UTILITY THEORY OF FERTILITY (LEIBENSTEIN, 1957) 

In his famous book, Economic Backwardness and Economics Growth, formulated the utility theory of fertility. According to this theory, people make rough calculations about the number of children they desire, based on the utilities and dis-utilities of children. These calculations take into account the balance between the satisfactions or utilities obtained from an additional child and the “cost”, both monetary and psychological, of having an additional child. 

THE QUANTITY-QUALITY TRADE-OFF (GARY BECKER, 1960)

 He extended the economic analysis to the new area of reproductive behaviour. Applying the neo-classical micro-economic model of consumer choice, Becker postulated that parents choose the optimum number of children, which balances the utility, which they derive from the children against budget constraints. The budget constraint reflects the wage rate of labour and the prices of different goods and services. Thus the problem of deciding family size is purely economic. The effect of an income change on the demand for children: Assuming children and the standard of `child quality’ to be `normal’ goods, an increase in income will cause families to demand not only more children but also better quality children. In a nutshell, an increasing marginal cost of quality (child outcome) with respect to quantity (number of children) leads to a trade-off between quantity and quality 

THEORY OF CHANGE AND RESPONSE (KINGSLEY DAVIS , 1963)
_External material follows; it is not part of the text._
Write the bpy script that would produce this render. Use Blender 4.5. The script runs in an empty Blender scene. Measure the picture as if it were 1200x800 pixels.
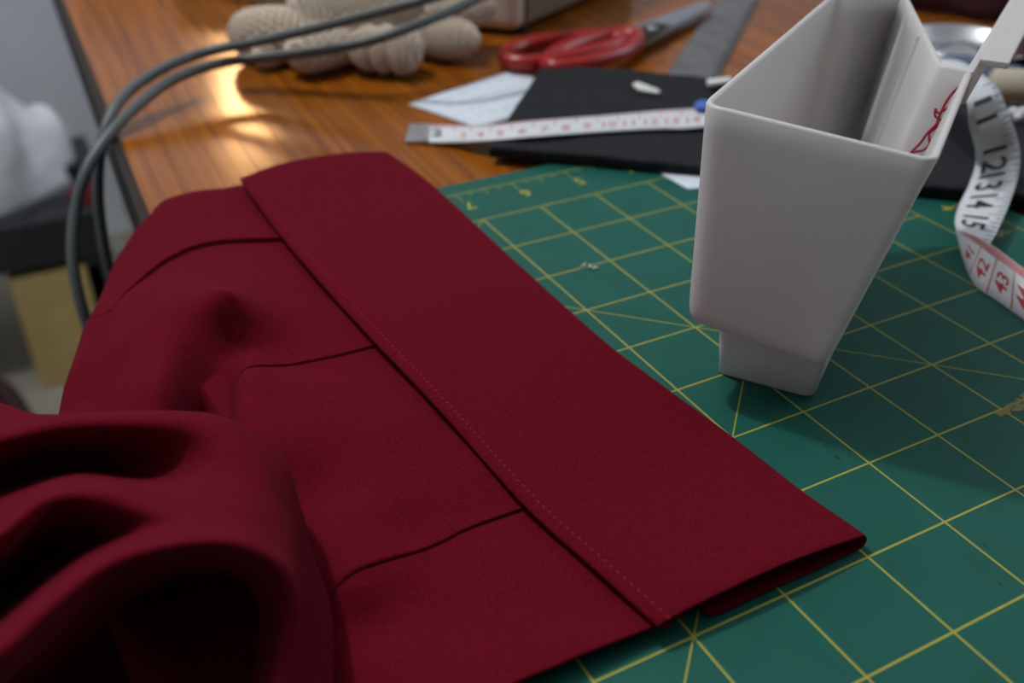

 This theory was propounded to explain the decline in birth rates in developed countries. The process of demographic change and response is not only continuous but also reflexive in the sense that a change in one component is eventually altered by the change in other components. 

UNITED NATIONS THRESHOLD HYPOTHESIS (1963)

 In 1950’s and 1960’s less developed countries did not exhibit declining fertility levels despite improvements in socioeconomic conditions. The U.N. threshold hypothesis was presented to explain this anomaly.

According to this hypothesis, in the early stages of development, small changes in socioeconomic levels would have no bearing upon fertility levels. It is only when the socio-economic indicators reach a minimal level that further improvement in them will bring about changes in fertility levels. In other words, there are threshold values of development indicators, which will indicate the onset of fertility decline. 

THEORY OF DIFFUSION OR CULTURAL LAG (GOSTA CARLSSON, 1966)

 This theory explains how the innovation of birth control and the concept of birth control speedily spread over the world. According to the cultural lag theory of fertility differential, in countries where fertility has been declining, attitudes and practices to diminishing fertility have been adopted first by the better-educated, wealthier, and socially more advanced groups of the city population and transmitted in the course of time to intermediate and lower status groups and to the rural areas. 

EASTERLIN’S FRAMEWORK (1975),

 Easterlin’s synthetic framework of fertility determinants is an integration of economic and sociological approaches. His theory acknowledges that the couple’s reproductive capacity is a condition beyond the control of the family as it is constrained by the familial environment, which is not within the decision-making purview of the family. 

WEALTH FLOWS THEORY (CALDWELL, 1976)

 This theory was propounded to explain the fertility behaviour of the population in developing countries. The wealth flow is in terms of the flow of money, goods and services from children to parents and vice versa. According to him, lifetime net inter-generational wealth flow would determine the levels of fertility of the population. From the demographic point of view, fertility is high when the net economic advantage from children is high and low when the net flow of wealth is high from parents to children. Fertility starts declining when there is a reversal of the net flow of wealth.